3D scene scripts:
===
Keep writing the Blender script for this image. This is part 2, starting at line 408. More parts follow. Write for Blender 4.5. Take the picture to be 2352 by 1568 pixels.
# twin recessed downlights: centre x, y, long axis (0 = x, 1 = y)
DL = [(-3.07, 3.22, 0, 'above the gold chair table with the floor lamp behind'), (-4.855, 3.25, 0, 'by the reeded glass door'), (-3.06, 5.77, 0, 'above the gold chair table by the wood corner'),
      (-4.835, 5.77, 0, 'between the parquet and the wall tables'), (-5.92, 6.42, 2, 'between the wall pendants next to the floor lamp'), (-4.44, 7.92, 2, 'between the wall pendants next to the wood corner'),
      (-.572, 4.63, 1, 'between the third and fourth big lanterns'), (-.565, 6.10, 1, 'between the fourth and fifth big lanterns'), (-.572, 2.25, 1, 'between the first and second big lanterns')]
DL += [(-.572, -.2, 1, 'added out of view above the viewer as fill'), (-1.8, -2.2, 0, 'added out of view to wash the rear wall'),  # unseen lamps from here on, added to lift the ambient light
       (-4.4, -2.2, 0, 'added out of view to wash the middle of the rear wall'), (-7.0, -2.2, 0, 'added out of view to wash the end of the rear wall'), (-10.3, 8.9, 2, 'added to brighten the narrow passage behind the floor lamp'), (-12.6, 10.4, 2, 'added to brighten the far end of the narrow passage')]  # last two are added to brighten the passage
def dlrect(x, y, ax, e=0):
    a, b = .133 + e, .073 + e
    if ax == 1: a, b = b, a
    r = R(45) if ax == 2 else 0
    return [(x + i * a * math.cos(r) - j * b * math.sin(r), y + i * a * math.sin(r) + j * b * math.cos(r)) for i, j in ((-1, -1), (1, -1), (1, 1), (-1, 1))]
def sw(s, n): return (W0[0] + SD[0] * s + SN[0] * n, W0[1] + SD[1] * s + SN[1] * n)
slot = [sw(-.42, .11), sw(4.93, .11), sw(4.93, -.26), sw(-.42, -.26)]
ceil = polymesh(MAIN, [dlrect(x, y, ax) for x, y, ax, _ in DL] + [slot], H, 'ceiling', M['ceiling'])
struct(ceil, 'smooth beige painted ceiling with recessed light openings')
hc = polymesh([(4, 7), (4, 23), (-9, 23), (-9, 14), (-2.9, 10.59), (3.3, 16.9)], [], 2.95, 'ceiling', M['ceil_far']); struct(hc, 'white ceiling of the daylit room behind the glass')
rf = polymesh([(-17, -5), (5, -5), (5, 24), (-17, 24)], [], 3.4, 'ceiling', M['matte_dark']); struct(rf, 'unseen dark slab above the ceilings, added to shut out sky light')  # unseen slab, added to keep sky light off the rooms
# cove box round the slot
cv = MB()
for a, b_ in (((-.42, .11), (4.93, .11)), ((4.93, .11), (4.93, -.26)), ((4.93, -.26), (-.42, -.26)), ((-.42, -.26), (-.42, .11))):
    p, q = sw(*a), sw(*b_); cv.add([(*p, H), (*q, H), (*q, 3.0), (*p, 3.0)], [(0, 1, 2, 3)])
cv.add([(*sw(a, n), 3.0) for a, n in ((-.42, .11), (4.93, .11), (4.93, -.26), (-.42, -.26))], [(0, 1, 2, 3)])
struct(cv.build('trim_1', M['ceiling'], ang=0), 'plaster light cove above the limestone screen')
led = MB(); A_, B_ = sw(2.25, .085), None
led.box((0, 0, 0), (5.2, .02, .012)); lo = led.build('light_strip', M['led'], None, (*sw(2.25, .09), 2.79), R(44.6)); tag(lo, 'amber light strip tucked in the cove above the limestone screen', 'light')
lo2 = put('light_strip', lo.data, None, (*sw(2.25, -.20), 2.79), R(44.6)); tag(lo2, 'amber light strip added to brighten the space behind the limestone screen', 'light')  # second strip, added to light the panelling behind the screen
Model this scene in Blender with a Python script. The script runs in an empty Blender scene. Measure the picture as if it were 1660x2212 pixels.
===
Pull out all lines containing "picture".

SOLUTION TO THE EXERCISE
Keep writing the Blender script for this image. This is part 2, starting at line 408. More parts follow. Write for Blender 4.5. Take the picture to be 2352 by 1568 pixels.
Model this scene in Blender with a Python script. The script runs in an empty Blender scene. Measure the picture as if it were 1660x2212 pixels.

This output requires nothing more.